Gold futures surpassed the psychologically significant threshold of $5,000 per ounce as prices consolidated around that region.
Even as gold fell slightly in Asian trading on Thursday, prices were above the crucial level of $5,000 per ounce.
According to experts, gold’s rebound above $5,000 is a psychological victory for the yellow metal.

Break above psychological barrier
The move also saw futures recapture their 20-day simple moving average, a short-term trend indicator that had briefly given way just one session prior,” analysts at Kitco.com said in a report.
The brief breach only served to highlight the underlying strength of the broader uptrend.
Since the beginning of 2026, gold futures have consistently demonstrated resilience, closing below this short-term average on only two days.
This pattern confirms the steady buying pressure that has driven the metal’s climb.
The longer-term technical outlook is just as positive, Kitco analysts said.
All key simple moving averages—the 50-day, 100-day, and 200-day—have consistently remained below the current spot price since August 2025, they added.
This enduring technical alignment points to exceptionally strong and sustained bullish momentum that has been maintained for close to six months.
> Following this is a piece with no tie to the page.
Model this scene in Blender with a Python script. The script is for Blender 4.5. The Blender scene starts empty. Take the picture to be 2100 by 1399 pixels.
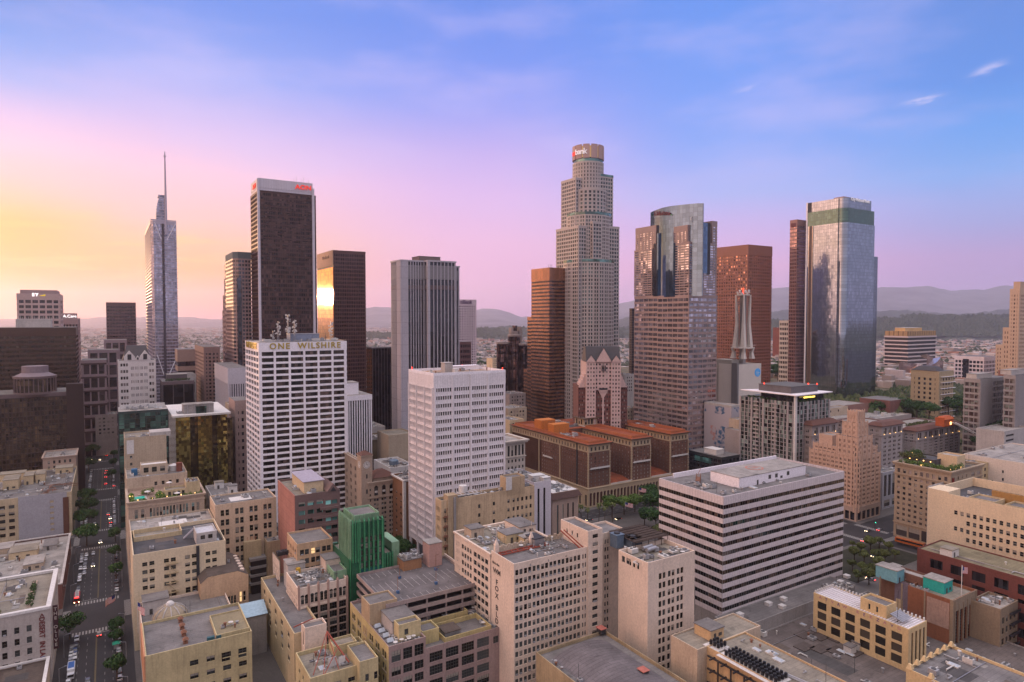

“Crucially, these averages remain in full bullish alignment — with shorter-term averages stacked above longer-term ones — a configuration that has been intact since January 2025 and is widely regarded by technical analysts as one of the more reliable signals of a durable, well-supported uptrend,” the analysts said.
Gold is consolidating around the $5,000 mark on Thursday.
Mixed cues and a strong US dollar, following hawkish US Fed minutes from January, weighed on sentiments for the non-yielding metal.
Meanwhile, the US dollar remained stable at a level not seen in over a week.
This strength made bullion, which is priced in the greenback, more costly for investors holding other currencies.
At the time of writing, the COMEX gold contract was largely steady at $5,011.15 per ounce.
Elsewhere, silver prices were slightly higher by 0.3% at $77.880 per ounce.
Mixed cues from Fed minutes
The minutes from the Fed’s January meeting showed a significant division among policymakers regarding both the need for and the schedule of additional interest rate reductions.
While some Federal Reserve officials suggested that further rate cuts would be justified if the anticipated drop in inflation occurs, others voiced concern that premature easing could jeopardise the central bank’s goal of achieving 2% inflation.
The need for the Fed to maintain steady interest rates was supported by encouraging US data, specifically a better-than-expected rise in industrial production in January and the largest jump in manufacturing output in 11 months.
“The outlook, in turn, triggered a sharp rise in the US Treasury bond yields and provided a goodish lift to the USD. That said, markets are still pricing in the possibility of three 25 basis points (bps) Fed rate cuts this year,” Haresh Menghani, editor at FXStreet, said in a report.
However, threats to the Federal Reserve’s independence limit the potential appreciation of the dollar, providing a measure of support for gold.
This factor, combined with ongoing geopolitical tensions, serves as a tailwind for the safe-haven precious metal, according to Menghani.
Consequently, aggressive bearish traders should exercise caution, he added.
It would be advisable to wait for confirmatory follow-through selling before taking positions for further declines in gold’s price, Menghani said.
Thursday’s upcoming US economic docket is now the focus for traders.
Key releases to watch include the weekly initial jobless claims, the Philly Fed manufacturing index, and pending home sales data.
Attention will be fixed on the US Personal Consumption Expenditure (PCE) Price Index, set for release on Friday.
This key data is expected to offer guidance on the Fed’s trajectory for rate cuts, which will subsequently influence the dollar and, consequently, the price of gold.
Outlook
Experts believe that gold prices have to consolidate strongly above the $5,000 per ounce for further upside.
While the precious metal has seemingly established support above the 100-hour Simple Moving Average (SMA), bullish traders should remain cautious due to the overnight inability to sustain a price above the $5,000 level.
“Moreover, the Moving Average Convergence Divergence (MACD) line has slipped below the signal line near the zero mark, and the histogram turned negative, suggesting waning upside momentum,” Menghani said.

The relative strength index (RSI) is at 59, which is neutral, meaning the gold market is currently balanced after being overbought earlier.
The immediate support level is the 100-hour SMA at $4,956.71.
The intraday trend remains positive as long as the price stays above this SMA.
“A bullish crossover in the MACD and a sustained move back above zero would improve momentum, and an RSI push through 60 would reinforce follow-through on the upside,” Menghani said.